The material below should be written out in full and exactly; pictures stay out of the copy.

⁂

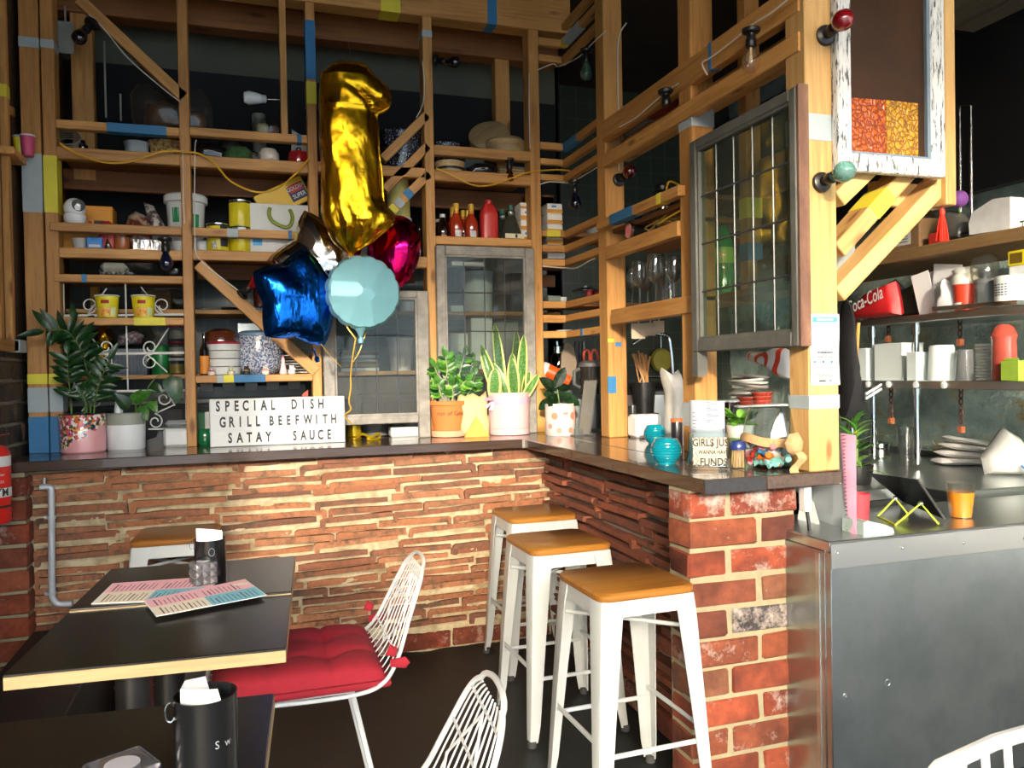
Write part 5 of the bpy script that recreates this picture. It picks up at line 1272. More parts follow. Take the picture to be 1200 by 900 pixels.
blob('snack_bag','crumpled red and brown snack bag on the second shelf','snack bag',166,266,z,[(-17,0),(14,0),(17,30),(10,42),(-6,50),(-14,44),(-18,28)],.05,MIX,YF+.14,2.)
t,s=blob('snack_bag','pointed patterned packet leaning by the white bucket','snack bag',183,266,z,[(-11,0),(14,0),(12,28),(-2,56),(-13,60),(-8,34)],.03,speckle('striped packet print','#4a3b3c','#bdb6ae',40,.45,.55,.35,.2),YF+.13,5.)
blob('snack_bag','small red packet lying before the orange carton','snack bag',125,262,Z['1b'],[(-9,0),(9,0),(10,30),(2,36),(-8,33)],.02,plain('red packet','#b8342c',.4),YF+.085,3.)
b,s=L(218,255,z,YF+.17); t=thing('bucket','white lidded bucket with green label behind the second post','bucket',b)
BUCK=plain('bucket white','#e6e9e6',.35,var=.02)
hB=(292-222)*s; part('body',MB().lathe([(17*s,0),(18*s,.006),(21.5*s,hB*.9)],26),BUCK,t); part('lid',MB().lathe([(21.5*s,hB*.86),(24*s,hB*.87),(24.2*s,hB*.97),(22*s,hB),(.0005,hB*.995)],26),BUCK,t)
for a0,mt,z0,z1 in ((-.5,plain('green label','#2f9a63',.5),.52,.76),(.6,plain('green label','#2f9a63',.5),.40,.66),(.6,RED,.66,.82)):
    part('label_patch',MB().lathe([(20.0*s,hB*z0),(20.9*s,hB*z1)],8,RZ(-PI/2+a0-.22),0,.42,False,False),mt,t)
t,r,h=can('plastic_cup','white plastic cup left behind the second post','cup',237,290,z,12,16,WHITE,YF+.11)
# under rail items standing on shelf two
can('plastic_cup','translucent white cup under the white camera','cup',94,290,z,17,14,plain('milky plastic','#b9b9b4',.4),YF+.09,prof=((.7,0),(1,.98),(.95,1)))
t,w,h,s=pack('match_packet','small bright blue carton under the second rail','packet',112,290,z,17,15,.05,plain('blue carton','#2f83cf',.45),YF+.075); flat(t,'print',PAPERW,-6*s,6*s,3*s,6*s,-.0255)
can('small_jar','little dark jar beside the blue carton','jar',127,290,z,10,14,plain('brown jar','#4a3324',.2,coat=.5),YF+.085)
can('spice_jar','round orange jar with a shiny lid under the second rail','jar',143,290,z,17,17,plain('orange jar','#b0673a',.2,coat=.6),YF+.085,lid=None)
t,w,h,s=pack('foil_packet','silver foil packet lying on the second shelf','packet',174,290,z,32,14,.07,foil('crumpled silver','#c9c5c2',.3,.8,30),YF+.08)
can('white_bowl','small white bowl hanging low by the second post','bowl',210,290,z,16,13,WHITE,YF+.085,prof=((.5,0),(.85,.3),(1,1),(.94,1)))
# egg carton level
z=Z['1c']; b,s=L(135,318,z,YF+.10); t=thing('egg_carton','grey pulp egg carton on the third left shelf','carton',b)
PULP=plain('paper pulp','#a9a99a',.9,var=.08,scale=40,bump=.4)
part('tray',MB().grid(lambda u,v:((-15+30*u)*s,-.05+.10*v,(.018+.010*math.cos(u*6*PI)*math.cos(v*4*PI))),18,10),PULP,t); part('lid',MB().box(-14*s,14*s,-.05,.05,.022,.062,.015),PULP,t)
blob('clear_bag','clear bag end beside the egg carton','bag',152,320,z,[(-8,0),(10,0),(6,8),(-2,13),(-8,10)],.03,CLEARP,YF+.09,1.)
blob('dark_bag','dark crumpled bag beneath the blue bulb','bag',205,318,z,[(-14,0),(12,0),(14,14),(6,24),(-4,18),(-12,12)],.04,plain('dark film','#2f3130',.25,coat=.4),YF+.16,7.)
# noodle cups
z=Z['1d']
NOOD=patchy('noodle picture',[(.35,'#d9691e'),(.5,'#f0b03a'),(.65,'#e8c98a')],90,.5,0)
for px,lb in ((126,'left yellow instant noodle cup on the rail'),(168.5,'right yellow instant noodle cup on the rail above the yellow band')):
    b,s=L(px,371,z,YF+.018); r0,r1,h=10.5*s,13*s,25.5*s
    t=thing('noodle_cup',lb,'noodle cup',b,0,'yellow noodle cups')
    part('cup',MB().lathe([(r0,0),(r1,h)],24),plain('noodle cup yellow','#e6d51f',.4),t)
    part('picture',MB().lathe([(r0*1.006,.004),(r0+(r1-r0)*.44+.0006,h*.44)],10,RZ(-PI/2-.85),0,1.3,False,False),NOOD,t); part('side_panel',MB().lathe([(r0*1.006,.004),(r0+(r1-r0)*.44+.0006,h*.44)],6,RZ(-PI/2+.46),0,.55,False,False),plain('pale green panel','#cfe0a8',.5),t)
    part('badge',MB().lathe([(r0+(r1-r0)*.62+.0008,h*.62),(r0+(r1-r0)*.78+.0008,h*.78)],6,RZ(-PI/2-.42),0,.72,False,False),plain('red badge','#b02a22',.5),t)
    part('lid',MB().lathe([(r1,h*.95),(r1*1.05,h*.97),(r1*1.06,h),(r1*.98,h*1.03),(.0005,h*1.02)],24),PAPERW,t)
# rear shelf things in the left bay
zr=ZR1; yr=YR+.12
t,w,h,s=pack('cardboard_box','plain brown card box behind the noodle cups','box',184,355,zr,32,23,.10,BROWN,yr)
pack('yellow_file','upright yellow card file behind the left noodle cup','file',113,345,zr,9,36,.12,plain('mustard card','#b3862c',.6),yr)
blob('film_pack','shiny film wrapped pack at the right of the rear shelf','packet',209,350,zr,[(-14,0),(12,0),(14,12),(6,24),(-8,26),(-15,14)],.05,CLEARP,yr,8.)
pack('dark_box','dark storage box on the rear shelf behind the noodle cups','box',145,352,zr,44,30,.12,plain('charcoal box','#2c2e2d',.6),yr+.05)
zr=ZR2
b,s=L(152,435,zr,yr-.03); t=thing('plastic_basket','grey lattice plastic basket behind the iron screen','basket',b)
GRB_=plain('grey basket plastic','#76808a',.5,var=.04); w=40*s; h=30*s
part('rim',MB().box(-w/2-.004,w/2+.004,-.075,-.065,h-.012,h).box(-w/2-.004,w/2+.004,.065,.075,h-.012,h).box(-w/2-.004,-w/2+.006,-.065,.065,h-.012,h).box(w/2-.006,w/2+.004,-.065,.065,h-.012,h),GRB_,t)
part('bottom',MB().box(-w/2,w/2,-.07,.07,0,.006),GRB_,t)
for k in range(11): part('lattice_bar',MB().box(-w/2+k*w/10-.002,-w/2+k*w/10+.002,-.073,-.069,0,h),GRB_,t)
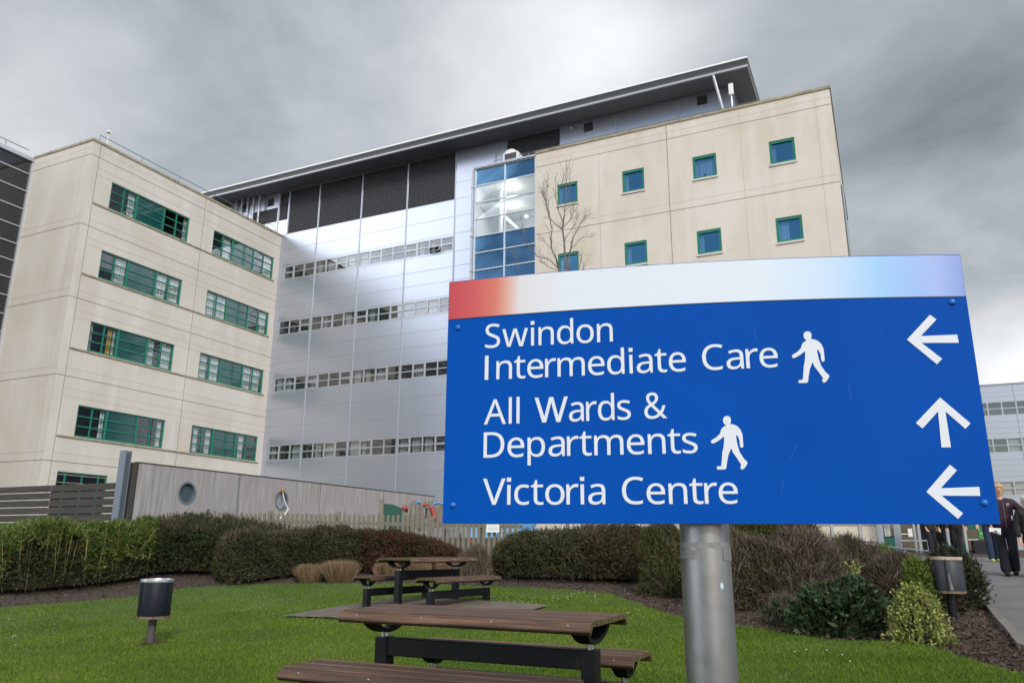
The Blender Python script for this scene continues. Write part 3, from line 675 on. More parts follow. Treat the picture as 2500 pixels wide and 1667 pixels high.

⁂

EXPECTED OUTPUT:
Write part 5 of the bpy script that recreates this picture. It picks up at line 1272. More parts follow. Take the picture to be 1200 by 900 pixels.
blob('snack_bag','crumpled red and brown snack bag on the second shelf','snack bag',166,266,z,[(-17,0),(14,0),(17,30),(10,42),(-6,50),(-14,44),(-18,28)],.05,MIX,YF+.14,2.)
t,s=blob('snack_bag','pointed patterned packet leaning by the white bucket','snack bag',183,266,z,[(-11,0),(14,0),(12,28),(-2,56),(-13,60),(-8,34)],.03,speckle('striped packet print','#4a3b3c','#bdb6ae',40,.45,.55,.35,.2),YF+.13,5.)
blob('snack_bag','small red packet lying before the orange carton','snack bag',125,262,Z['1b'],[(-9,0),(9,0),(10,30),(2,36),(-8,33)],.02,plain('red packet','#b8342c',.4),YF+.085,3.)
b,s=L(218,255,z,YF+.17); t=thing('bucket','white lidded bucket with green label behind the second post','bucket',b)
BUCK=plain('bucket white','#e6e9e6',.35,var=.02)
hB=(292-222)*s; part('body',MB().lathe([(17*s,0),(18*s,.006),(21.5*s,hB*.9)],26),BUCK,t); part('lid',MB().lathe([(21.5*s,hB*.86),(24*s,hB*.87),(24.2*s,hB*.97),(22*s,hB),(.0005,hB*.995)],26),BUCK,t)
for a0,mt,z0,z1 in ((-.5,plain('green label','#2f9a63',.5),.52,.76),(.6,plain('green label','#2f9a63',.5),.40,.66),(.6,RED,.66,.82)):
    part('label_patch',MB().lathe([(20.0*s,hB*z0),(20.9*s,hB*z1)],8,RZ(-PI/2+a0-.22),0,.42,False,False),mt,t)
t,r,h=can('plastic_cup','white plastic cup left behind the second post','cup',237,290,z,12,16,WHITE,YF+.11)
# under rail items standing on shelf two
can('plastic_cup','translucent white cup under the white camera','cup',94,290,z,17,14,plain('milky plastic','#b9b9b4',.4),YF+.09,prof=((.7,0),(1,.98),(.95,1)))
t,w,h,s=pack('match_packet','small bright blue carton under the second rail','packet',112,290,z,17,15,.05,plain('blue carton','#2f83cf',.45),YF+.075); flat(t,'print',PAPERW,-6*s,6*s,3*s,6*s,-.0255)
can('small_jar','little dark jar beside the blue carton','jar',127,290,z,10,14,plain('brown jar','#4a3324',.2,coat=.5),YF+.085)
can('spice_jar','round orange jar with a shiny lid under the second rail','jar',143,290,z,17,17,plain('orange jar','#b0673a',.2,coat=.6),YF+.085,lid=None)
t,w,h,s=pack('foil_packet','silver foil packet lying on the second shelf','packet',174,290,z,32,14,.07,foil('crumpled silver','#c9c5c2',.3,.8,30),YF+.08)
can('white_bowl','small white bowl hanging low by the second post','bowl',210,290,z,16,13,WHITE,YF+.085,prof=((.5,0),(.85,.3),(1,1),(.94,1)))
# egg carton level
z=Z['1c']; b,s=L(135,318,z,YF+.10); t=thing('egg_carton','grey pulp egg carton on the third left shelf','carton',b)
PULP=plain('paper pulp','#a9a99a',.9,var=.08,scale=40,bump=.4)
part('tray',MB().grid(lambda u,v:((-15+30*u)*s,-.05+.10*v,(.018+.010*math.cos(u*6*PI)*math.cos(v*4*PI))),18,10),PULP,t); part('lid',MB().box(-14*s,14*s,-.05,.05,.022,.062,.015),PULP,t)
blob('clear_bag','clear bag end beside the egg carton','bag',152,320,z,[(-8,0),(10,0),(6,8),(-2,13),(-8,10)],.03,CLEARP,YF+.09,1.)
blob('dark_bag','dark crumpled bag beneath the blue bulb','bag',205,318,z,[(-14,0),(12,0),(14,14),(6,24),(-4,18),(-12,12)],.04,plain('dark film','#2f3130',.25,coat=.4),YF+.16,7.)
# noodle cups
z=Z['1d']
NOOD=patchy('noodle picture',[(.35,'#d9691e'),(.5,'#f0b03a'),(.65,'#e8c98a')],90,.5,0)
for px,lb in ((126,'left yellow instant noodle cup on the rail'),(168.5,'right yellow instant noodle cup on the rail above the yellow band')):
    b,s=L(px,371,z,YF+.018); r0,r1,h=10.5*s,13*s,25.5*s
    t=thing('noodle_cup',lb,'noodle cup',b,0,'yellow noodle cups')
    part('cup',MB().lathe([(r0,0),(r1,h)],24),plain('noodle cup yellow','#e6d51f',.4),t)
    part('picture',MB().lathe([(r0*1.006,.004),(r0+(r1-r0)*.44+.0006,h*.44)],10,RZ(-PI/2-.85),0,1.3,False,False),NOOD,t); part('side_panel',MB().lathe([(r0*1.006,.004),(r0+(r1-r0)*.44+.0006,h*.44)],6,RZ(-PI/2+.46),0,.55,False,False),plain('pale green panel','#cfe0a8',.5),t)
    part('badge',MB().lathe([(r0+(r1-r0)*.62+.0008,h*.62),(r0+(r1-r0)*.78+.0008,h*.78)],6,RZ(-PI/2-.42),0,.72,False,False),plain('red badge','#b02a22',.5),t)
    part('lid',MB().lathe([(r1,h*.95),(r1*1.05,h*.97),(r1*1.06,h),(r1*.98,h*1.03),(.0005,h*1.02)],24),PAPERW,t)
# rear shelf things in the left bay
zr=ZR1; yr=YR+.12
t,w,h,s=pack('cardboard_box','plain brown card box behind the noodle cups','box',184,355,zr,32,23,.10,BROWN,yr)
pack('yellow_file','upright yellow card file behind the left noodle cup','file',113,345,zr,9,36,.12,plain('mustard card','#b3862c',.6),yr)
blob('film_pack','shiny film wrapped pack at the right of the rear shelf','packet',209,350,zr,[(-14,0),(12,0),(14,12),(6,24),(-8,26),(-15,14)],.05,CLEARP,yr,8.)
pack('dark_box','dark storage box on the rear shelf behind the noodle cups','box',145,352,zr,44,30,.12,plain('charcoal box','#2c2e2d',.6),yr+.05)
zr=ZR2
b,s=L(152,435,zr,yr-.03); t=thing('plastic_basket','grey lattice plastic basket behind the iron screen','basket',b)
GRB_=plain('grey basket plastic','#76808a',.5,var=.04); w=40*s; h=30*s
part('rim',MB().box(-w/2-.004,w/2+.004,-.075,-.065,h-.012,h).box(-w/2-.004,w/2+.004,.065,.075,h-.012,h).box(-w/2-.004,-w/2+.006,-.065,.065,h-.012,h).box(w/2-.006,w/2+.004,-.065,.065,h-.012,h),GRB_,t)
part('bottom',MB().box(-w/2,w/2,-.07,.07,0,.006),GRB_,t)
for k in range(11): part('lattice_bar',MB().box(-w/2+k*w/10-.002,-w/2+k*w/10+.002,-.073,-.069,0,h),GRB_,t)
The Blender Python script for this scene continues. Write part 3, from line 675 on. More parts follow. Treat the picture as 2500 pixels wide and 1667 pixels high.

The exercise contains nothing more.